• _What is being asked_:
Identify each line holding the string "picture" and copy it.

• _Available data_:
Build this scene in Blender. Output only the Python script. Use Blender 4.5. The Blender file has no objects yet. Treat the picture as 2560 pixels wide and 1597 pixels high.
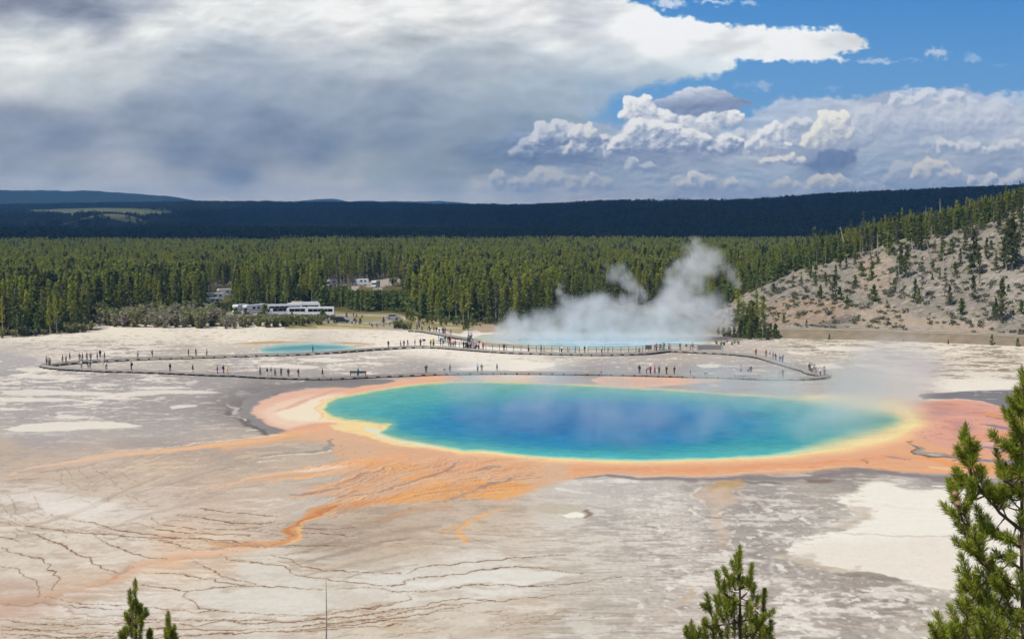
import bpy, bmesh, math, random
import numpy as np
from mathutils import Vector, Matrix

random.seed(7)
rng = np.random.default_rng(11)
scene = bpy.context.scene
COL = scene.collection

# ---------------------------------------------------------------- camera
FPX, CU, CV, VH, EYE = 3500.0, 1280.0, 798.5, 545.0, 32.0
PITCH = math.atan((CV - VH) / FPX)
cam_d = bpy.data.cameras.new('camera')
cam = bpy.data.objects.new('camera', cam_d)
COL.objects.link(cam)
cam.location = (0, 0, EYE)
cam.rotation_euler = (math.pi / 2 - PITCH, 0, 0)
cam_d.sensor_width = 36.0
cam_d.lens = FPX / 2560.0 * 36.0
cam_d.clip_start = 0.2
cam_d.clip_end = 120000.0
scene.camera = cam

# ---------------------------------------------------------------- sky light, sun, exposure
SUN_EL = math.radians(56.0)
SUN_AZ = math.atan2(-0.62, -0.55)          # towards the sun: behind the camera, to the left (x, y)
SUN_DIR = Vector((math.sin(SUN_AZ) * math.cos(SUN_EL), math.cos(SUN_AZ) * math.cos(SUN_EL), math.sin(SUN_EL)))
world = bpy.data.worlds.new('World')
scene.world = world
world.use_nodes = True
wn = world.node_tree
wn.nodes.clear()
w_out = wn.nodes.new('ShaderNodeOutputWorld')
w_bg = wn.nodes.new('ShaderNodeBackground')
w_sky = wn.nodes.new('ShaderNodeTexSky')
w_sky.sky_type = 'NISHITA'
w_sky.sun_disc = False
w_sky.sun_elevation = SUN_EL
w_sky.sun_rotation = SUN_AZ
w_sky.altitude = 2200
w_bg.inputs['Strength'].default_value = 0.10
wn.links.new(w_sky.outputs[0], w_bg.inputs['Color'])
wn.links.new(w_bg.outputs[0], w_out.inputs['Surface'])

sun_d = bpy.data.lights.new('sun', 'SUN')
sun_d.energy = 3.6
sun_d.angle = math.radians(0.5)
sun_d.color = (1.0, 0.955, 0.89)
sun = bpy.data.objects.new('sun', sun_d)
COL.objects.link(sun)
sun.rotation_euler = SUN_DIR.to_track_quat('Z', 'Y').to_euler()
sun.location = (-200, -200, 300)

scene.view_settings.view_transform = 'Standard'
scene.view_settings.look = 'None'
scene.view_settings.exposure = 0.0
scene.view_settings.gamma = 1.0
scene.view_settings.use_curve_mapping = False
cy = scene.cycles
cy.use_denoising = True
cy.max_bounces = 8
cy.diffuse_bounces = 3
cy.glossy_bounces = 2
cy.transmission_bounces = 2
cy.transparent_max_bounces = 8
cy.volume_bounces = 6
cy.volume_max_steps = 256
cy.volume_step_rate = 1.0
cy.caustics_reflective = False
cy.caustics_refractive = False
cy.sample_clamp_indirect = 4.0

# ---------------------------------------------------------------- helpers
def srgb(c):
    a = np.asarray(c, dtype=float) / 255.0
    return np.where(a <= 0.04045, a / 12.92, ((a + 0.055) / 1.055) ** 2.4)

LIT = np.array([1.055, 1.085, 1.165])          # how bright level white ground renders under this sun and sky
def alb(c):
    """albedo of level ground that shows as this sRGB colour in full sun"""
    return np.clip(srgb(c) / LIT, 0.004, 0.86)

CP, SP = math.cos(PITCH), math.sin(PITCH)
def ray(u, v):
    a = (np.asarray(u, float) - CU) / FPX
    b = (CV - np.asarray(v, float)) / FPX
    return a, CP + b * SP, -SP + b * CP
def at(u, v, z=0.0):
    """the point at height z seen along picture coordinates of the survey photograph"""
    dx, dy, dz = ray(u, v)
    t = (z - EYE) / dz
    return dx * t, dy * t
def at_depth(u, v, d):
    dx, dy, dz = ray(u, v)
    t = d / dy
    return Vector((float(dx * t), float(d), float(EYE + dz * t)))
def to_uv(x, y, z=0.0):
    zc = y * CP - (z - EYE) * SP
    yc = y * SP + (z - EYE) * CP
    return CU + FPX * x / zc, CV - FPX * yc / zc

_perm = np.random.default_rng(3).permutation(4096)
_ga = np.random.default_rng(4).uniform(0, 2 * math.pi, 4096)
_gx, _gy = np.cos(_ga), np.sin(_ga)
def noise2(x, y, seed=0):
    x = np.asarray(x, float); y = np.asarray(y, float)
    xi = np.floor(x).astype(np.int64); yi = np.floor(y).astype(np.int64)
    xf = x - xi; yf = y - yi
    u = xf * xf * xf * (xf * (xf * 6 - 15) + 10); v = yf * yf * yf * (yf * (yf * 6 - 15) + 10)
    def g(ix, iy, dx, dy):
        h = _perm[(_perm[(ix + seed * 131) & 4095] + iy) & 4095]
        return _gx[h] * dx + _gy[h] * dy
    n00 = g(xi, yi, xf, yf); n10 = g(xi + 1, yi, xf - 1, yf)
    n01 = g(xi, yi + 1, xf, yf - 1); n11 = g(xi + 1, yi + 1, xf - 1, yf - 1)
    return ((n00 * (1 - u) + n10 * u) * (1 - v) + (n01 * (1 - u) + n11 * u) * v) * 1.5
def fbm(x, y, octv=4, seed=0, gain=0.5, lac=2.03):
    s = 0.0; a = 1.0; n = 0.0
    for i in range(octv):
        s = s + a * noise2(x, y, seed + i * 7); n += a
        x = x * lac + 17.3; y = y * lac + 5.1; a *= gain
    return s / n
def smooth(a, b, x):
    t = np.clip((x - a) / (b - a), 0, 1)
    return t * t * (3 - 2 * t)

def grid_mesh(name, P, nr, nc, cols=None, vals=None, smooth_shade=True):
    """mesh from nr x nc points, with optional point colours and values"""
    me = bpy.data.meshes.new(name)
    n = nr * nc
    me.vertices.add(n)
    me.vertices.foreach_set('co', np.ascontiguousarray(P.reshape(-1), dtype=np.float32))
    i = np.arange(nr - 1)[:, None] * nc + np.arange(nc - 1)[None, :]
    q = np.stack([i, i + 1, i + nc + 1, i + nc], -1).reshape(-1, 4)
    set_faces(me, q)
    if cols is not None:
        put_color(me, 'Col', cols)
    for k, a in (vals or {}).items():
        at_ = me.attributes.new(k, 'FLOAT', 'POINT')
        at_.data.foreach_set('value', np.ascontiguousarray(a.reshape(-1), dtype=np.float32))
    me.polygons.foreach_set('use_smooth', np.full(len(me.polygons), smooth_shade))
    me.update()
    return me
def set_faces(me, q):
    k = q.shape[1]
    me.loops.add(q.size); me.polygons.add(len(q))
    me.loops.foreach_set('vertex_index', np.ascontiguousarray(q.reshape(-1), dtype=np.int32))
    me.polygons.foreach_set('loop_start', np.arange(len(q), dtype=np.int32) * k)
    me.polygons.foreach_set('loop_total', np.full(len(q), k, dtype=np.int32))
    me.update(calc_edges=True)
def put_color(me, name, cols):
    c = np.ones((len(me.vertices), 4), dtype=np.float32)
    c[:, :3] = cols.reshape(-1, 3)
    ca = me.attributes.new(name, 'FLOAT_COLOR', 'POINT')
    ca.data.foreach_set('color', c.reshape(-1))
def mesh_np(name, V, faces, smooth_shade=False):
    me = bpy.data.meshes.new(name)
    V = np.asarray(V, dtype=np.float32)
    me.vertices.add(len(V)); me.vertices.foreach_set('co', V.reshape(-1))
    set_faces(me, np.asarray(faces))
    if smooth_shade: me.polygons.foreach_set('use_smooth', np.full(len(me.polygons), True))
    return me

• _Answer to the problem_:
Build this scene in Blender. Output only the Python script. Use Blender 4.5. The Blender file has no objects yet. Treat the picture as 2560 pixels wide and 1597 pixels high.
    """the point at height z seen along picture coordinates of the survey photograph"""